10/1/2018

The holy work

What are we willing to sacrifice? This is what it means to be in a true conversation about change. If we want to see our politics change, if we want to see changes in our city, if we want to see change in our relationships, all of it, requires the loss of something. We will be sacrificing something that is close to us. William and Susan Bridges talk about how when a change is made, it is the loss we fear, not the change itself. Chances are, that loss is somehow connected to our identity. It’s this that causes us to push back, to resist, to even, actively, work to sabotage real change.

Even when it is us that is making the change, and it’s something we believe in.

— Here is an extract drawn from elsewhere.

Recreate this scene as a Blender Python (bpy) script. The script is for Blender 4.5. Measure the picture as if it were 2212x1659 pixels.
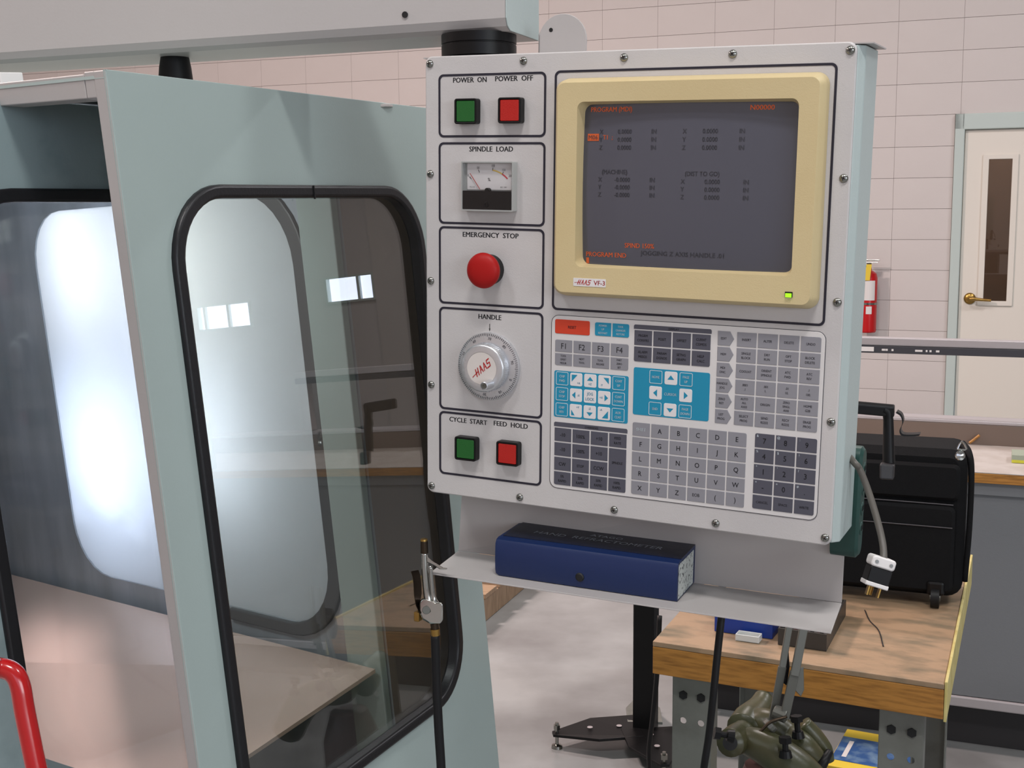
import bpy, math, random
import numpy as np
from mathutils import Matrix, Vector

for o in list(bpy.data.objects): bpy.data.objects.remove(o)
S = bpy.context.scene
COL = S.collection
random.seed(4)
PI = math.pi

# ------------------------------------------------------------------ camera
FPX, CX, CY, H = 2700.0, 1106.0, 829.5, 1.5
def nz(v):
    v = np.array(v, float); return v / np.linalg.norm(v)
_d = nz((.008, .991, .135)); _up = -_d
_fw = np.array([0, 0, 1.]); _fw = nz(_fw - (_fw @ _up) * _up)
_rt = np.cross(_fw, _up); _rt = _rt if _rt[0] > 0 else -_rt
M = np.stack([_rt, _fw, _up])                 # camera axes (x right, y down, z forward) -> world
O = np.array([0, 0, H])
cam_data = bpy.data.cameras.new('camera'); cam = bpy.data.objects.new('camera', cam_data); COL.objects.link(cam)
cam_data.sensor_width = 36; cam_data.lens = FPX / 2212 * 36; cam_data.clip_start = .05; cam_data.clip_end = 100
_r, _u, _b = M @ np.array([1, 0, 0.]), M @ np.array([0, -1., 0]), M @ np.array([0, 0, -1.])
cam.matrix_world = Matrix(((_r[0], _u[0], _b[0], 0), (_r[1], _u[1], _b[1], 0), (_r[2], _u[2], _b[2], H), (0, 0, 0, 1)))
S.camera = cam

# ------------------------------------------------------------------ light and exposure
S.view_settings.view_transform = 'Standard'; S.view_settings.look = 'None'
S.view_settings.gamma = 1; S.view_settings.use_curve_mapping = False
S.view_settings.exposure = -.31
W = bpy.data.worlds.new('world'); S.world = W; W.use_nodes = True
W.node_tree.nodes['Background'].inputs[0].default_value = (.75, .85, 1, 1)
W.node_tree.nodes['Background'].inputs[1].default_value = 1.0

def area_lamp(name, loc, target, sx, sy, power, color):
    l = bpy.data.lights.new(name, 'AREA'); l.shape = 'RECTANGLE'; l.size = sx; l.size_y = sy
    l.energy = power; l.color = color
    o = bpy.data.objects.new(name, l); COL.objects.link(o)
    o.location = loc; o.rotation_euler = (Vector(target) - Vector(loc)).to_track_quat('-Z', 'Y').to_euler()
    return o
# ceiling lamps of the hall: (x, y, power, colour)
LAMPS = [(.2, -.5, 100, (1, .975, .96)), (-2.2, -.3, 60, (.97, .98, 1)), (2.8, .6, 58, (.96, .98, 1)),
         (-3.2, 4.6, 500, (1, .80, .75)), (.8, 5.0, 88, (1, .90, .87)), (4.2, 4.2, 110, (.98, .97, 1)), (-5.5, 2.5, 200, (1, .83, .78))]
for x, y, p, c in LAMPS:
    area_lamp('ceiling_lamp_light', (x, y, 4.62), (x, y + .001, 0), .9, .3, p, c)
PANE_FILLS = [(-.68, 2.36, 1.06, 2.6, (.78, .86, 1)), (-.70, 2.36, 1.44, 1.2, (.98, .99, 1)), (-.42, 2.17, 1.15, 1.5, (.84, .89, 1)), (-.46, 2.20, 1.44, 1.1, (1, .98, .94))]
# fill lamps added behind the pane of the machine's rear window to make it glow
for x, y, z, e, c in PANE_FILLS: area_lamp('interior_fill_light', (x, y, z), (x - .63, y - .777, z), .12, .2, e, c)
area_lamp('interior_fill_light', (-.75, 1.62, 1.56), (-.8, 2.2, .95), .3, .1, 6.5, (.86, .93, 1))  # added fill lamp that brightens the inside walls of the machine
# daylight from the windows high in the wall behind the camera
area_lamp('daylight_panel', (4.4, -4.7, 2.3), (-.3, 1.5, 1.3), 3.2, 1.6, 150, (.88, .95, 1))

# ------------------------------------------------------------------ geometry helpers
def ray(px, py): return M @ np.array([(px - CX) / FPX, (py - CY) / FPX, 1.])
def at(px, py, D): return O + ray(px, py) * D                       # camera depth D
def onz(px, py, z):
    r = ray(px, py); return O + r * (z - H) / r[2]
def onp(px, py, p0, n):
    r = ray(px, py); return O + r * ((np.asarray(p0) - O) @ n) / (r @ n)

def lin(c):
    f = lambda v: v / 12.92 if v <= .04045 else ((v + .055) / 1.055) ** 2.4
    return tuple(f(v / 255) for v in c) + (1,)
def mat(name, rgb, rough=.5, metal=0, bump=None, var=None, emit=None, spec=None, coat=0, stretch=None):
    m = bpy.data.materials.new(name); m.use_nodes = True; nt = m.node_tree; b = nt.nodes['Principled BSDF']
    b.inputs['Base Color'].default_value = lin(rgb); b.inputs['Roughness'].default_value = rough; b.inputs['Metallic'].default_value = metal
    if spec is not None: b.inputs['Specular IOR Level'].default_value = spec
    if coat: b.inputs['Coat Weight'].default_value = coat; b.inputs['Coat Roughness'].default_value = .08
    tc = mp = None
    if bump or var:
        tc = nt.nodes.new('ShaderNodeTexCoord'); mp = nt.nodes.new('ShaderNodeMapping')
        nt.links.new(tc.outputs['Object'], mp.inputs[0])
        if stretch: mp.inputs['Scale'].default_value = stretch
    if bump:
        n = nt.nodes.new('ShaderNodeTexNoise'); n.inputs['Scale'].default_value = bump[0]; n.inputs['Detail'].default_value = 3
        nt.links.new(mp.outputs[0], n.inputs['Vector'])
        bp = nt.nodes.new('ShaderNodeBump'); bp.inputs['Strength'].default_value = bump[1]; bp.inputs['Distance'].default_value = .002
        nt.links.new(n.outputs['Fac'], bp.inputs['Height']); nt.links.new(bp.outputs[0], b.inputs['Normal'])
    if var:                                                            # (scale, second colour, low, high)
        n = nt.nodes.new('ShaderNodeTexNoise'); n.inputs['Scale'].default_value = var[0]; n.inputs['Detail'].default_value = 6
        nt.links.new(mp.outputs[0], n.inputs['Vector'])
        r = nt.nodes.new('ShaderNodeValToRGB'); r.color_ramp.elements[0].position = var[2]; r.color_ramp.elements[1].position = var[3]
        r.color_ramp.elements[0].color = lin(rgb); r.color_ramp.elements[1].color = lin(var[1])
        nt.links.new(n.outputs['Fac'], r.inputs[0]); nt.links.new(r.outputs[0], b.inputs['Base Color'])
    if emit: b.inputs['Emission Color'].default_value = lin(rgb); b.inputs['Emission Strength'].default_value = emit
    return m

class MB:
    def __init__(s): s.v = []; s.f = []; s.m = []
    def add(s, vs, fs, mi=0):
        k = len(s.v); s.v += [tuple(map(float, p)) for p in vs]; s.f += [tuple(i + k for i in f) for f in fs]; s.m += [mi] * len(fs); return s
    def box(s, c, sz, fr=None, mi=0):
        fr = fr or (lambda a, b, c: (a, b, c))
        x, y, z = [q / 2 for q in sz]
        vs = [fr(c[0] + i * x, c[1] + j * y, c[2] + k * z) for i in (-1, 1) for j in (-1, 1) for k in (-1, 1)]
        return s.add(vs, [(0, 1, 3, 2), (4, 6, 7, 5), (0, 4, 5, 1), (2, 3, 7, 6), (0, 2, 6, 4), (1, 5, 7, 3)], mi)
    def hexa(s, bot, top, mi=0):                                       # two quads
        vs = list(bot) + list(top)
        return s.add(vs, [(3, 2, 1, 0), (4, 5, 6, 7), (0, 1, 5, 4), (1, 2, 6, 5), (2, 3, 7, 6), (3, 0, 4, 7)], mi)
    def loft(s, rings, mi=0, cap=(True, True)):                        # list of rings with equal counts
        n = len(rings[0]); vs = [p for r in rings for p in r]; fs = []
        for k in range(len(rings) - 1):
            for i in range(n):
                j = (i + 1) % n; fs.append((k * n + i, k * n + j, (k + 1) * n + j, (k + 1) * n + i))
        if cap[0]: fs.append(tuple(range(n))[::-1])
        if cap[1]: fs.append(tuple((len(rings) - 1) * n + i for i in range(n)))
        return s.add(vs, fs, mi)
    def ring(s, outer, inner, fr, y0, y1, mi=0):                       # flat frame of two matching outlines, front at y0, back at y1
        n = len(outer)
        vs = [fr(a, b, y0) for a, b in outer] + [fr(a, b, y0) for a, b in inner] + [fr(a, b, y1) for a, b in inner] + [fr(a, b, y1) for a, b in outer]
        fs = []
        for i in range(n):
            j = (i + 1) % n
            same = abs(outer[i][0] - outer[j][0]) + abs(outer[i][1] - outer[j][1]) < 1e-7
            for q in range(4):
                A, B = q * n, ((q + 1) % 4) * n
                if same and q == 0: fs.append((A + i, B + i, B + j))
                elif same and q == 2: fs.append((A + j, A + i, B + i))
                elif same and q == 3: continue
                else: fs.append((A + i, B + i, B + j, A + j))
        return s.add(vs, fs, mi)
    def cyl(s, p0, p1, r0, r1=None, n=24, mi=0, cap=(True, True)):
        p0, p1 = np.array(p0, float), np.array(p1, float); r1 = r0 if r1 is None else r1
        return s.lathe(p0, p1 - p0, [(0, r0), (np.linalg.norm(p1 - p0), r1)], n, mi, cap)
    def lathe(s, p0, ax, prof, n=24, mi=0, cap=(True, True)):
        ax = nz(ax); t = np.array([1., 0, 0]) if abs(ax[0]) < .8 else np.array([0, 1., 0])
        a = nz(np.cross(ax, t)); b = np.cross(ax, a); p0 = np.array(p0, float)
        rings = [[p0 + ax * h + (a * math.cos(2 * PI * i / n) + b * math.sin(2 * PI * i / n)) * max(r, 1e-5) for i in range(n)] for h, r in prof]
        return s.loft(rings, mi, cap)
    def tube(s, pts, r, n=10, mi=0, sub=6):
        P = catmull(pts, sub) if sub > 1 else [np.array(p, float) for p in pts]
        rs = r if isinstance(r, (list, tuple)) else [r] * len(pts)
        L = len(P); R = [np.interp(i / (L - 1) * (len(pts) - 1), range(len(pts)), rs) for i in range(L)]
        rings = []; prev = None
        for i in range(L):
            t = nz(P[min(i + 1, L - 1)] - P[max(i - 1, 0)])
            if prev is None:
                a = np.cross(t, [0, 0, 1.]) if abs(t[2]) < .9 else np.cross(t, [1., 0, 0])
            else: a = prev - (prev @ t) * t
            a = nz(a); prev = a; b = np.cross(t, a)
            rings.append([P[i] + (a * math.cos(2 * PI * k / n) + b * math.sin(2 * PI * k / n)) * R[i] for k in range(n)])
        return s.loft(rings, mi)
    def text(s, txt, fr, x, z, y, size, align='c', mi=0, sx=1.0, bold=0.0, lift=.00012, shear=0, width=0):
        vs, fs = glyphs(txt)
        if not vs: return s
        if width: sx = width / (size * (max(v[0] for v in vs) - min(v[0] for v in vs)))
        if bold:
            n0 = len(vs); db = bold * 1.4
            vs = [(v[0] - db, v[1]) for v in vs] + [(v[0] + db, v[1]) for v in vs]; fs = list(fs) + [tuple(i + n0 for i in f) for f in fs]
        xs = [v[0] for v in vs]; w0, w1 = min(xs), max(xs)
        off = {'c': (w0 + w1) / 2, 'l': w0, 'r': w1}[align]
        return s.add([fr(x + (v[0] - off + shear * v[1]) * size * sx, z + (v[1] - .35) * size, y - lift) for v in vs], fs, mi)
    def build(s, name, mats, parent=None, bevel=0, smooth=False, seg=2, weld=False, label=None, kind=None):
        me = bpy.data.meshes.new(name)
        vs = s.v
        if parent is not None:
            inv = world(parent).inverted(); vs = [tuple(inv @ Vector(v)) for v in vs]
        me.from_pydata(vs, [], s.f)
        mats = mats if isinstance(mats, (list, tuple)) else [mats]
        for m in mats: me.materials.append(m)
        me.polygons.foreach_set('material_index', s.m)
        if smooth is True: me.polygons.foreach_set('use_smooth', [True] * len(me.polygons))
        me.update()
        o = bpy.data.objects.new(name, me); COL.objects.link(o)
        if parent is not None: o.parent = parent
        if smooth == 'auto':
            me.polygons.foreach_set('use_smooth', [True] * len(me.polygons)); me.update()
            me.set_sharp_from_angle(angle=math.radians(35))
        if bevel:
            b = o.modifiers.new('bevel', 'BEVEL'); b.width = bevel; b.segments = seg; b.limit_method = 'ANGLE'; b.angle_limit = math.radians(35)
        if label: o['label'] = label
        if kind: o['kind'] = kind
        return o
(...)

A great example of this is losing weight (something that I’ve got some intimate experience of). We want to do it. In fact, in some cases, we recognize that we need to do it. So we set out with a plan. How often does the plan go awry? Often, yeah? I bet a hell of a lot more diets are abandoned than are completed. I’m not talking about doing something that proves to not work. I’m talking about setting out to something, and then a part of you pushes back…and you end up destroying the plan. I’m betting that some form of this sounds familiar.

This is the thing: we want the outcome/benefits of a change. But we don’t want to do the hard work: to sacrifice the part of us that must change in order to make it happen. To lose the weight, the part of me that is attached to the weight has to die. Easier (much easier) said than done.

We say we want changes. And we often point to all of the people who have to change for it to be so. But the place it will always start is the view we have from a mirror. It all starts there. Every single time.

What are we willing to kill off? What are we willing to sacrifice. This is the holy work.